The beautiful mathematical patterns that describe snowflake shapes have also been found in the modes of a laser.

While investigating noise behaviour in an unstable resonator, researchers from the UK and the Netherlands discovered that putting geometrically shaped apertures into the laser cavity generated complicated transverse modes.

When these patterns are magnified repeatedly, they show self-similarity and keep their complex structure. This is the signature of fractals. Geoff New of Imperial College in London says that these are the first natural fractals to be found in laser physics. Usually, laser modes are described by a circular beam with a Gaussian intensity profile.

The researchers studied a high-gain HeXe laser containing an iris diaphragm.
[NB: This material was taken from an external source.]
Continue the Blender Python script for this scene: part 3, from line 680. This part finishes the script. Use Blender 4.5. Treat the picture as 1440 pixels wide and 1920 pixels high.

The size and shape of the diaphragm can be precisely controlled and the researchers found that a range of aperture shapes, such as triangles, squares and hexagons, produced different families of fractal modes. The researchers have named their novel resonator the 'kaleidoscope' laser because of the similarity between the modes and the images generated by a kaleidoscope toy.

According to New, quantum noise leaks into the resonator and becomes trapped, causing the fractal modes.

New and his colleague Graham McDonald, modelled the laser's modes, while Hans Woerdman and Gerwin Karman at the University of Leiden conducted lab experiments.

This research was presented at the fourteenth Quantum Electronics and Photonics Conference in Manchester, UK, and reported in the October 1999 issue of Opto & Laser Europe magazine.